/ 22 May 1998

SA’s one-day wonders bait England

Neil Manthorp Cricket

The first Texaco Trophy one-day international was played on Thursday. The squad now travels in their luxury coach (with microwave, kettle, fridge and toilet) to Old Trafford, Manchester, and Headingley, Leeds, for the second and third matches on Saturday and Sunday.

Although the smart money is on South Africa to win, it is an unavoidable reality that Hansie Cronje and Bob Woolmer’s (predictable) assertions that England are a strong and talented one-day squad are true.

They do deserve respect, especially at home. And especially at the beginning of the season when they are fresh and have not been grinding through a silly, crowded domestic season. Alistair Brown once scored a double century in the domestic Sunday League (40 overs). That is scary. Captain Adam Holliake, Matthew Fleming, Mark Ealham, Chris Lewis and the spinners, Robert Croft and Ashley Giles, are perfectly suited to limited-overs cricket. They can bowl straight and hit straighter. But man-for-man, South Africa are better. Quite a bit better.

And the one thing South Africa can always rely on is the impact,

and influence, of Jonty Rhodes.

Over the years his team mates have become used to “Jonty mania”, especially on the subcontinent where he is a demigod folk hero. English fans reckon they have a couple of pretty useful fielders of their own. But they had forgotten how good Rhodes is. Gasps of astonishment have come faster here than almost anywhere else.

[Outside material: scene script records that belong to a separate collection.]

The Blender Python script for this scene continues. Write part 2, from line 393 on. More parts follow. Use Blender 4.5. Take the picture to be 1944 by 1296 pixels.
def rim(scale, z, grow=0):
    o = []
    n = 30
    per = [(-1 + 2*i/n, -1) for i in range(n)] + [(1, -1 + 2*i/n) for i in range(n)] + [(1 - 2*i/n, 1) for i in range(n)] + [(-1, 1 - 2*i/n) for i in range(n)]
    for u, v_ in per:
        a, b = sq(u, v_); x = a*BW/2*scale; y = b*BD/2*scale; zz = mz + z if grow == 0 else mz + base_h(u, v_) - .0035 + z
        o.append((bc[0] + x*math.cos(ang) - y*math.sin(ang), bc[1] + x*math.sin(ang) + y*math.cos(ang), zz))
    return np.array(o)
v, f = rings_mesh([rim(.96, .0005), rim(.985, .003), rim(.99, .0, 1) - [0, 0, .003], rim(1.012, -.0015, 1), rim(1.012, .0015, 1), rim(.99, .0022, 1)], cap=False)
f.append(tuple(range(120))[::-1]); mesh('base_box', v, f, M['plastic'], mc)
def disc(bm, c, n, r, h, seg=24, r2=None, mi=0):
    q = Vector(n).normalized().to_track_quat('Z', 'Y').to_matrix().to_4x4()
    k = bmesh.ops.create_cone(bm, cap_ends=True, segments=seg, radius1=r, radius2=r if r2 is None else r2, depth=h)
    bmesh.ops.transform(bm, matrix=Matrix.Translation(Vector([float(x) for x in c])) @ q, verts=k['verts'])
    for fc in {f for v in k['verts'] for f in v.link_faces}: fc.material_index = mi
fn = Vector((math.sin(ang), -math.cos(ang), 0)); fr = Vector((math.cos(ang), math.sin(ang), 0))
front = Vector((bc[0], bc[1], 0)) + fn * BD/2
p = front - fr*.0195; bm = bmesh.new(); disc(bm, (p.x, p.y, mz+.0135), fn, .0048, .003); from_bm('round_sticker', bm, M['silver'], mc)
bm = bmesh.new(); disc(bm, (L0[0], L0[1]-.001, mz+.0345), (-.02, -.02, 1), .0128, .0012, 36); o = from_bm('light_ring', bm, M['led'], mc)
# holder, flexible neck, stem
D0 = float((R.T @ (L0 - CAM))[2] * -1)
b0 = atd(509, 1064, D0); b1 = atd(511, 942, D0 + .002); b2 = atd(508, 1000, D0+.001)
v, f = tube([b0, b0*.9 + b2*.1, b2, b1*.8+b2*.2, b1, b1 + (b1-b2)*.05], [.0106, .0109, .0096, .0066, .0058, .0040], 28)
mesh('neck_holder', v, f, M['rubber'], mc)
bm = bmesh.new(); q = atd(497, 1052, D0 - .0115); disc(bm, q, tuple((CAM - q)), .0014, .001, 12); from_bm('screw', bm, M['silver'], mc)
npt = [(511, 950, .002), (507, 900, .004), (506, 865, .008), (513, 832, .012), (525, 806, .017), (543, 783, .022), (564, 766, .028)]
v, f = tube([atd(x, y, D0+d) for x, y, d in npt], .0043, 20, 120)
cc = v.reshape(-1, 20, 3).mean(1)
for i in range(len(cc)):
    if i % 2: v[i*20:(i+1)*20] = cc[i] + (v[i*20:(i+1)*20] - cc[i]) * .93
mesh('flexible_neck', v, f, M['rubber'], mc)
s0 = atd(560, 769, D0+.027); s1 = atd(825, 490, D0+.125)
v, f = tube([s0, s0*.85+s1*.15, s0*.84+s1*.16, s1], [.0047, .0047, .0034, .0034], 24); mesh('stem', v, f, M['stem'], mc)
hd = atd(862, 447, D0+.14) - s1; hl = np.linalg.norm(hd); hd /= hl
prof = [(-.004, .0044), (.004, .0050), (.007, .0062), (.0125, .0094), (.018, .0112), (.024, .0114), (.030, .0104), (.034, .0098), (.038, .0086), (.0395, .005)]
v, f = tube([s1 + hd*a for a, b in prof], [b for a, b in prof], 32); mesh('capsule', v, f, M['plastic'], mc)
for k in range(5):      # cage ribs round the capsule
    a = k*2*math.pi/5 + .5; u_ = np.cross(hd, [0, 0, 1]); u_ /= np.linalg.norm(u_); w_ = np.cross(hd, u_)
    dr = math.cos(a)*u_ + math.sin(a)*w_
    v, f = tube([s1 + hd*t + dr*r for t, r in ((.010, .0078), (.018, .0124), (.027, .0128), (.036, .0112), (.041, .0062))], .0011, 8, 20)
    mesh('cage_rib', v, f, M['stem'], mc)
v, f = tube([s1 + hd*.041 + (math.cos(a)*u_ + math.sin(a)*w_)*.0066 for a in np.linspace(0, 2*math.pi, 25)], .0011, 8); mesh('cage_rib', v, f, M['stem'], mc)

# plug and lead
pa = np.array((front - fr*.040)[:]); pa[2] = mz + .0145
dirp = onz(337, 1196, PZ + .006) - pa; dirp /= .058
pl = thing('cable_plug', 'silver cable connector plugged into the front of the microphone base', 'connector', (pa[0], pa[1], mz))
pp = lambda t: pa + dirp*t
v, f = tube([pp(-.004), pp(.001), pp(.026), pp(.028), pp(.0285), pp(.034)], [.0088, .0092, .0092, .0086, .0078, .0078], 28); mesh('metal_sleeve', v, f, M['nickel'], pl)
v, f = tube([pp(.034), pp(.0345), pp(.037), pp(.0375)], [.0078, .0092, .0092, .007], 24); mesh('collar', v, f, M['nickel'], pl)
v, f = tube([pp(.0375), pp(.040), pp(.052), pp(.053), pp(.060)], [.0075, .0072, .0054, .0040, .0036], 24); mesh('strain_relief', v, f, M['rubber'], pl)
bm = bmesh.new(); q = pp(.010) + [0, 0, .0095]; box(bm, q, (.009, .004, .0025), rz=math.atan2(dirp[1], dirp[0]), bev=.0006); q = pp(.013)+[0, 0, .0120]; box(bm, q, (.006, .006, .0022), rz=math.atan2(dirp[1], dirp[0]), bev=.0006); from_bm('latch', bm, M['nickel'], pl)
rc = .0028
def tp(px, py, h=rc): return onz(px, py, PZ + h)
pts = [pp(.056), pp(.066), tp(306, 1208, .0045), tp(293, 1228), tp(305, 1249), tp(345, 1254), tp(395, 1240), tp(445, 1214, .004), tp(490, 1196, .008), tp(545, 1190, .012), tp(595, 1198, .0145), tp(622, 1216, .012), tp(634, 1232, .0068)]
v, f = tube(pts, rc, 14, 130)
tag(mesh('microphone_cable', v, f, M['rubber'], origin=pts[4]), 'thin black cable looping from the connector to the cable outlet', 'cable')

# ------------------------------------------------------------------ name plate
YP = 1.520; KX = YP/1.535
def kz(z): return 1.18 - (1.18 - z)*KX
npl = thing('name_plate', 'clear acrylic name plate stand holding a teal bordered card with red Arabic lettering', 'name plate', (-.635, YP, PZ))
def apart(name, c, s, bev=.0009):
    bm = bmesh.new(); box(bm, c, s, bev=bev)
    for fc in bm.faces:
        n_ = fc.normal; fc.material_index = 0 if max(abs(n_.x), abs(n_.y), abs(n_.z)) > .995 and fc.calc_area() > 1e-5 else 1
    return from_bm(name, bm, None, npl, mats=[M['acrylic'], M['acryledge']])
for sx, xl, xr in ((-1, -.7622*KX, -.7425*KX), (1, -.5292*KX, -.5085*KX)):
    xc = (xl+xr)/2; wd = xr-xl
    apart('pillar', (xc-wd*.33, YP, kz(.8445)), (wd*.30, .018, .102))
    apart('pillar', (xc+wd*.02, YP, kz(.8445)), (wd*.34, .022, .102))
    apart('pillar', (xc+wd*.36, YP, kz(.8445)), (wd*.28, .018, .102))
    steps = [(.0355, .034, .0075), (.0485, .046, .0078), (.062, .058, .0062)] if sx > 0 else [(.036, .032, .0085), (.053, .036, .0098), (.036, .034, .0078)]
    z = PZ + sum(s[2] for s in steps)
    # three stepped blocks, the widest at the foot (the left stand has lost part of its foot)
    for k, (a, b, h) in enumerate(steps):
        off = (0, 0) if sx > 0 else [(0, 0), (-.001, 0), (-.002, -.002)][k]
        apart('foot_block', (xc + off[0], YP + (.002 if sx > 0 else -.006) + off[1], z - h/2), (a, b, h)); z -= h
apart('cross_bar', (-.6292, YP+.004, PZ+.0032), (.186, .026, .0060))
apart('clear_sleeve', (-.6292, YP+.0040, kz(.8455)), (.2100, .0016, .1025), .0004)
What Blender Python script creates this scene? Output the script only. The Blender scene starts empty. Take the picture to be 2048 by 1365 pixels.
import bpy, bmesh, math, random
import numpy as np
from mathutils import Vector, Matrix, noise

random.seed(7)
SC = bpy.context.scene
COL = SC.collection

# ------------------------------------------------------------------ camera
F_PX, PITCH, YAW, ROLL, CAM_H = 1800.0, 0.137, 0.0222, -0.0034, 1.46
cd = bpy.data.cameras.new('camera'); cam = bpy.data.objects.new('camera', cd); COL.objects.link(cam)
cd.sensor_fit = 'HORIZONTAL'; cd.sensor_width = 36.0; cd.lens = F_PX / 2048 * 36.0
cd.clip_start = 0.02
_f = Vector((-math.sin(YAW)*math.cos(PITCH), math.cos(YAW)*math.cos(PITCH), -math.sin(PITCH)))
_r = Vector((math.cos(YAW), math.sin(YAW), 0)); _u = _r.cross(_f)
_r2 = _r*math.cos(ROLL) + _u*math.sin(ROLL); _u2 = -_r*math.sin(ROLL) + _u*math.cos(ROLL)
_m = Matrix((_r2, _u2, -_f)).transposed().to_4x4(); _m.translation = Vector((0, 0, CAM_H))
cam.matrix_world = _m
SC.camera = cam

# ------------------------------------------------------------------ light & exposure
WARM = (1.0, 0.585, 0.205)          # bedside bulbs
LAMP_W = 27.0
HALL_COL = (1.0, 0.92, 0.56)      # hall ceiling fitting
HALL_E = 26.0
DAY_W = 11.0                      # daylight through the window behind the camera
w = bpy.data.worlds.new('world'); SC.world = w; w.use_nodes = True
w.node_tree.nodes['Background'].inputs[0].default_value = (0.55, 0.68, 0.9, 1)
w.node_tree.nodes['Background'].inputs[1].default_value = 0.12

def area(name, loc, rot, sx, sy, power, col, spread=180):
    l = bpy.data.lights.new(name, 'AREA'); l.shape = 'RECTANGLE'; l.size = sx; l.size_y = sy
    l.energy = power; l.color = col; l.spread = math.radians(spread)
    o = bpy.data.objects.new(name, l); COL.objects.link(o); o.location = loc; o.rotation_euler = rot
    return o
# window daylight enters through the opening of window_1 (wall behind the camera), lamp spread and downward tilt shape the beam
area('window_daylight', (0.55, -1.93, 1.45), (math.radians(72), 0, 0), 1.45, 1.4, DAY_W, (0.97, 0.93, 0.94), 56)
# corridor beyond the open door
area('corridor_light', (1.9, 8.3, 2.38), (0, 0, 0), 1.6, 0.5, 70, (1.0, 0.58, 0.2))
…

If South Africa wins the first one-day international, Rhodes surely will have played a significant part. That’s something worth betting on.

The rarest phenomenon in sport is for one of its participants to be recognised, during his or her playing career, as one of the greats.

Rarer still for them to be acknowledged as a ground-breaker, someone who changed the rules, set new standards and made others re-examine their long-held views and approaches to competition.

Having said all that, none of the men who form the engine-room of South Africa’s one-day team are yet recognised as such.

But let’s look at Rhodes. Batting as low as he does, every aspect of his career batting record is outstanding. In 131 matches he has scored 3E173 runs at an average of 33.40 and a strike rate of 76.88 runs per 100 balls. His highest score is 121.

Those figures would command an automatic place in any nation’s one- day line-up . and we haven’t even considered the real reason that he is an automatic choice for South Africa.

Many close observers of the international game believe that Rhodes will be spoken of by the next generation, and the generation after that, in the same reverential tones that Colin Bland is spoken about today.

Four years ago, on a stinking hot day in the Brabourne stadium in Bombay, South Africa played the West Indies in the Hero Cup.

It was so hot that Daryll Cullinan was forced to retire with heat exhaustion and dehydration when he had made 70. Rhodes entered the record books for a different reason. He held five catches.

In 1 324 one-day games since this form of the competition began, that has only ever been done once.

There are two important things to note. Firstly, Rhodes has the ninth best “strike rate” in terms of catches held per match. And secondly, far more significantly, he is the only non- specialist slip fielder on the entire list.

The point is debatable of course, everything is in cricket, but as far as statistics are concerned this presents a reasonable case to propose that Rhodes is the best outfielder that one-day cricket has ever seen.

Sadly, there appears to be no way of recording, without committing a month of one’s life to research, how many run-outs the little man has been responsible for.

In 131 games, the number, according to a survey of senior team- mates, seems to rest between 30 and 35. Rhodes himself is less specific. “A couple,” he ventured.